## Start PROVIDED MATERIAL

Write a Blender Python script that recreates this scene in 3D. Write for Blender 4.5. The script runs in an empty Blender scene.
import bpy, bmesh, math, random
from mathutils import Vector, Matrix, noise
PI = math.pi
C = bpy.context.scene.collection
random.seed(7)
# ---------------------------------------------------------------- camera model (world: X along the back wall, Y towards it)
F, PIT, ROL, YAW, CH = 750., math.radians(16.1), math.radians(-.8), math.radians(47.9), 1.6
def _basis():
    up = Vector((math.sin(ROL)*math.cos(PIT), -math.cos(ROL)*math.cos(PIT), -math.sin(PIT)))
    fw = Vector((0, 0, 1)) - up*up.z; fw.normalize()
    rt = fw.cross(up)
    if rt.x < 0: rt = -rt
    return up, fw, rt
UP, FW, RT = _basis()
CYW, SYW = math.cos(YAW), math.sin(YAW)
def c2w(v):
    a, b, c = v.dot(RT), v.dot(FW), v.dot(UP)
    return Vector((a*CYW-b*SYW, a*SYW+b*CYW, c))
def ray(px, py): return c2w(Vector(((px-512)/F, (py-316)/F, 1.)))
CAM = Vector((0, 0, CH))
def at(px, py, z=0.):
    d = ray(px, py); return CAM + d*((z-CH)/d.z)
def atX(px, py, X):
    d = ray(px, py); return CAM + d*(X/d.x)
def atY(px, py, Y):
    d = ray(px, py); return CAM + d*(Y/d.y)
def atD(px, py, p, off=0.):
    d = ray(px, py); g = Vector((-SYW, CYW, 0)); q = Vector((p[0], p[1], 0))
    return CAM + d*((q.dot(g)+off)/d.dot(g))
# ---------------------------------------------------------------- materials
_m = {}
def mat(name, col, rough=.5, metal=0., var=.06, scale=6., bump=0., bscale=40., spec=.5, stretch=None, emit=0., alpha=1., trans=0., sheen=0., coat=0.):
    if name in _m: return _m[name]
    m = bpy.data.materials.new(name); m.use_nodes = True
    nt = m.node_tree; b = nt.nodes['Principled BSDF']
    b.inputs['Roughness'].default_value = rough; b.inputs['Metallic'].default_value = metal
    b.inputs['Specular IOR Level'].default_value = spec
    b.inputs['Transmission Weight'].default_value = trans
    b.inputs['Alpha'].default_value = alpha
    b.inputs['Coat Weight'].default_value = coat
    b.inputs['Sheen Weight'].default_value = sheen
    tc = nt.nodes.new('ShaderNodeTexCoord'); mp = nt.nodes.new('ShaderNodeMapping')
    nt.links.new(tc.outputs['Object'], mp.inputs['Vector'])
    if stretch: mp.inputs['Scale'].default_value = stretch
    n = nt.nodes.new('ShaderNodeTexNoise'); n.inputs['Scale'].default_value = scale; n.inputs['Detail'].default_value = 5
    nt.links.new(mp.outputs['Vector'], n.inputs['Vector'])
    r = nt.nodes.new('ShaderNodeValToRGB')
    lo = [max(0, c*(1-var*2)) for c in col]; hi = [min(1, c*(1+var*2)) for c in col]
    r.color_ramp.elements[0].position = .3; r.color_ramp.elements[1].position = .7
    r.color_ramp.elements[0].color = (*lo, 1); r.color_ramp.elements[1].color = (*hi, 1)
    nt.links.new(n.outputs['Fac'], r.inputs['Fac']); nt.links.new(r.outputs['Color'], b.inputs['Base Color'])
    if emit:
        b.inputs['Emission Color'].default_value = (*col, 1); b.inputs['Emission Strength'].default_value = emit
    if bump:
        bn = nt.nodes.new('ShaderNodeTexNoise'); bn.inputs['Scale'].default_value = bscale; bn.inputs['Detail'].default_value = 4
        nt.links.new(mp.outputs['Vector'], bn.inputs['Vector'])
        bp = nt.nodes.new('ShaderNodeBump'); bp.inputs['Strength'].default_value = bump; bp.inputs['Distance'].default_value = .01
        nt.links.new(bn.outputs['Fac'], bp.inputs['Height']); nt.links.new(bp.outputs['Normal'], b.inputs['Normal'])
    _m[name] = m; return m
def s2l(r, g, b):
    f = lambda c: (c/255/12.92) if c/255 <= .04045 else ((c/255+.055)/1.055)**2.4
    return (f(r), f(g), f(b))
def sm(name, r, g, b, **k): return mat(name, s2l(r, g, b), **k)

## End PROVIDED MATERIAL

• **SET PROBLEM**
Retype the listing exactly, in full.

• **RESULT OF THE EXERCISE**
Write a Blender Python script that recreates this scene in 3D. Write for Blender 4.5. The script runs in an empty Blender scene.
import bpy, bmesh, math, random
from mathutils import Vector, Matrix, noise
PI = math.pi
C = bpy.context.scene.collection
random.seed(7)
# ---------------------------------------------------------------- camera model (world: X along the back wall, Y towards it)
F, PIT, ROL, YAW, CH = 750., math.radians(16.1), math.radians(-.8), math.radians(47.9), 1.6
def _basis():
    up = Vector((math.sin(ROL)*math.cos(PIT), -math.cos(ROL)*math.cos(PIT), -math.sin(PIT)))
    fw = Vector((0, 0, 1)) - up*up.z; fw.normalize()
    rt = fw.cross(up)
    if rt.x < 0: rt = -rt
    return up, fw, rt
UP, FW, RT = _basis()
CYW, SYW = math.cos(YAW), math.sin(YAW)
def c2w(v):
    a, b, c = v.dot(RT), v.dot(FW), v.dot(UP)
    return Vector((a*CYW-b*SYW, a*SYW+b*CYW, c))
def ray(px, py): return c2w(Vector(((px-512)/F, (py-316)/F, 1.)))
CAM = Vector((0, 0, CH))
def at(px, py, z=0.):
    d = ray(px, py); return CAM + d*((z-CH)/d.z)
def atX(px, py, X):
    d = ray(px, py); return CAM + d*(X/d.x)
def atY(px, py, Y):
    d = ray(px, py); return CAM + d*(Y/d.y)
def atD(px, py, p, off=0.):
    d = ray(px, py); g = Vector((-SYW, CYW, 0)); q = Vector((p[0], p[1], 0))
    return CAM + d*((q.dot(g)+off)/d.dot(g))
# ---------------------------------------------------------------- materials
_m = {}
def mat(name, col, rough=.5, metal=0., var=.06, scale=6., bump=0., bscale=40., spec=.5, stretch=None, emit=0., alpha=1., trans=0., sheen=0., coat=0.):
    if name in _m: return _m[name]
    m = bpy.data.materials.new(name); m.use_nodes = True
    nt = m.node_tree; b = nt.nodes['Principled BSDF']
    b.inputs['Roughness'].default_value = rough; b.inputs['Metallic'].default_value = metal
    b.inputs['Specular IOR Level'].default_value = spec
    b.inputs['Transmission Weight'].default_value = trans
    b.inputs['Alpha'].default_value = alpha
    b.inputs['Coat Weight'].default_value = coat
    b.inputs['Sheen Weight'].default_value = sheen
    tc = nt.nodes.new('ShaderNodeTexCoord'); mp = nt.nodes.new('ShaderNodeMapping')
    nt.links.new(tc.outputs['Object'], mp.inputs['Vector'])
    if stretch: mp.inputs['Scale'].default_value = stretch
    n = nt.nodes.new('ShaderNodeTexNoise'); n.inputs['Scale'].default_value = scale; n.inputs['Detail'].default_value = 5
    nt.links.new(mp.outputs['Vector'], n.inputs['Vector'])
    r = nt.nodes.new('ShaderNodeValToRGB')
    lo = [max(0, c*(1-var*2)) for c in col]; hi = [min(1, c*(1+var*2)) for c in col]
    r.color_ramp.elements[0].position = .3; r.color_ramp.elements[1].position = .7
    r.color_ramp.elements[0].color = (*lo, 1); r.color_ramp.elements[1].color = (*hi, 1)
    nt.links.new(n.outputs['Fac'], r.inputs['Fac']); nt.links.new(r.outputs['Color'], b.inputs['Base Color'])
    if emit:
        b.inputs['Emission Color'].default_value = (*col, 1); b.inputs['Emission Strength'].default_value = emit
    if bump:
        bn = nt.nodes.new('ShaderNodeTexNoise'); bn.inputs['Scale'].default_value = bscale; bn.inputs['Detail'].default_value = 4
        nt.links.new(mp.outputs['Vector'], bn.inputs['Vector'])
        bp = nt.nodes.new('ShaderNodeBump'); bp.inputs['Strength'].default_value = bump; bp.inputs['Distance'].default_value = .01
        nt.links.new(bn.outputs['Fac'], bp.inputs['Height']); nt.links.new(bp.outputs['Normal'], b.inputs['Normal'])
    _m[name] = m; return m
def s2l(r, g, b):
    f = lambda c: (c/255/12.92) if c/255 <= .04045 else ((c/255+.055)/1.055)**2.4
    return (f(r), f(g), f(b))
def sm(name, r, g, b, **k): return mat(name, s2l(r, g, b), **k)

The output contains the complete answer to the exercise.